Two Seasons, Two Strangers: an elegant, sensitive celebration of introverts

Miyake Sho captures the writing process in all its private drama and public dorkiness with his Golden Leopard winning-film about a solitary young screenwriter whose life begins to imitate her art.

Two Seasons, Two Strangers (2025)
  • Reviewed from the 2025 Locarno Film Festival

In 2022, Japanese director Miyake Sho broke out – if that is not altogether too boisterous a term – with his gorgeously intimate, Berlinale-premiering inversion of the boxing movie, Small, Slow but Steady. It’s a title that could double as a manifesto for Miyake’s approach: Last year, the director fielded another lambent Berlin entry with All The Long Nights, the tale of the low-key luminous relationship between two misfit office workers. And now he has sidled softly into the Locarno competition, only to sidle softly out again clutching its top prize, for Two Seasons, Two Strangers, a wittily bifurcated story that, aside from being comfortable in the quiet, shares with Miyake’s previous charmers a sensitivity to the dynamics of interactions between introverts. Even the most stalwart Miyake loner may discover that it can be much more pleasant to be alone together than to be alone alone. 

The introvert-in-chief here is Li (Eun-kyung Shim), a Korean expat living in Japan where she works as a TV and film screenwriter. We open with Li, who speaks fluent Japanese but whose interior monologue is narrated to us in Korean, engaged in that least cinematic of activities: writing. Given that it’s a process integral to the vast majority of moviemaking, the writing life is both overrepresented and frequently misrepresented at the movies, as actors struggle to externalise an undynamically internal process, in roles that can suffer from a sort of dramatic inflation having been written, of course, by writers. Miyake, aided by a wonderfully gentle, spontaneous performance from Shim, avoids any of this. This first scene, as Li gestures abstractly in the air in front of her like she’s catching imaginary Pokémon and finally lights up briefly as an idea somehow coalesces, is the darndest thing: a recognisable representation of the writer’s lot, in all its private drama and public dorkiness. 

Suddenly we’re following the story Li is writing (both halves of the film are based on otherwise unconnected short stories by celebrated manga artist Yoshiharu Tsuge), as a young woman, Nagisa (Kawai Yuumi) encounters solitary local Natsuo (Takada Mansaku) in the coastal town she’s aimlessly visiting. They walk and talk and share memories, some of them dark. They arrange to meet again, and even though the weather and the changeable late-summer seas are unreliable, they do. It’s a romance but one that exists to prove that people don’t need to touch, let alone kiss or fall into bed with each other, for there to exist a connection that hums almost audibly across the space between them. 

But just as we’re becoming accustomed to this companionable register, the frame pulls wide and we’re back with Li, the screenwriter of the film about Nagisa, that has been showing to a small, and not terribly impressed, audience of students. “I didn’t get it,” states one bluntly.
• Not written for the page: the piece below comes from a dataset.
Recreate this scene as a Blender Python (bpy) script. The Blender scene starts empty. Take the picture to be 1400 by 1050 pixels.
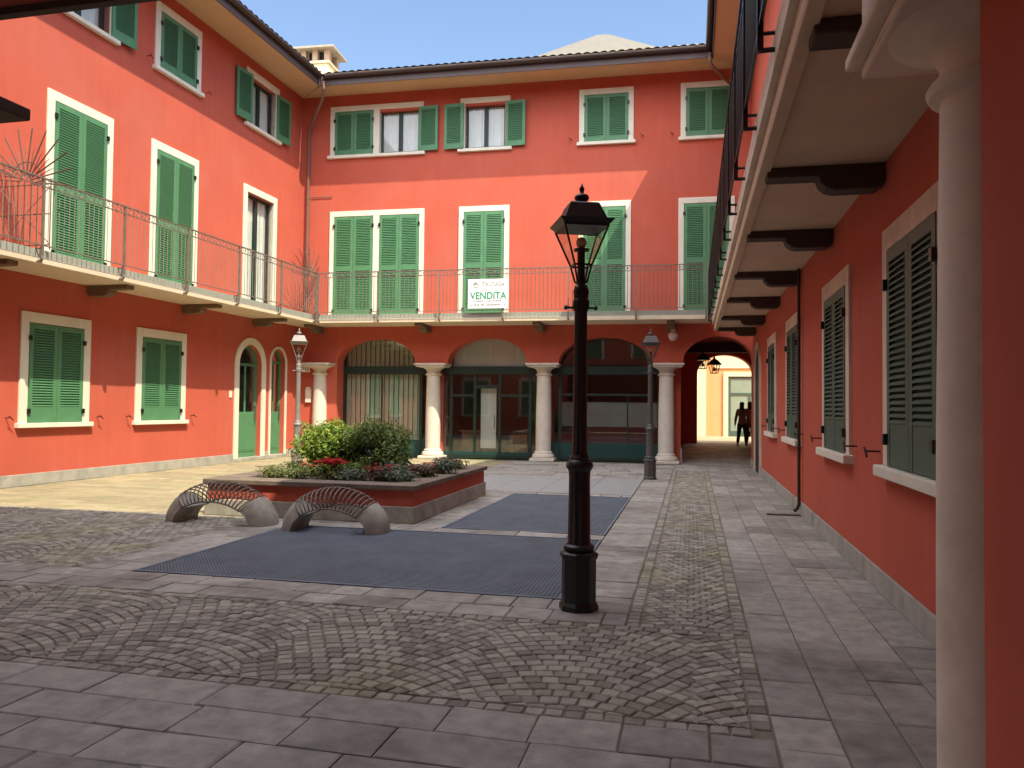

Li, visibly quailing during the Q&A is asked how she feels seeing her own work up there. “It makes me think…” she stammers, “…that I don’t have much talent.” Perhaps it’s this sudden erosion of confidence, or perhaps the peculiar interruption of an unexpected death, or perhaps it’s simply that her next screenplay is stalled (rather hilariously when asked what it’s about, Li replies miserably “Ninjas”). Li, like Nagisa before her, flees to a place she’s never been before. Only this time it’s winter, the landscape picturesquely but inconveniently snowbound, and her tentative connection comes with Benzo (Tsutsumi Shinichi), the grouchy owner of the only inn in the area with any room left. In fact, the inn has all the room left: the place is in barely-heated disrepair, which makes it the perfect setting for these under-construction, closed-for-maintenance characters to work through their polite personal crises, first by themselves and eventually, drawing closer to the stove for warmth, in concert. 

Li’s Korean background seems to have emboldened Miyake to pay glancing narrative homage to Hong Sang-soo, with the Korean arthouse master’s recurrent preoccupations with diptychs, memory and the passage of time dovetailing in quite exquisite ways with Miyake’s investment in the introspective, contemplative personality. But Two Strangers, Two Seasons is still very much a Miyake film, unfolding in a playful but deeply felt register that is perhaps more melancomedy than tragicomedy, but that delivers the rare satisfaction of watching modest, thoughtful people find just what they need in the last place they’d expect it: in the small, slow, steady corners of the world which is where, Miyake Sho will convince you, all of life actually happens.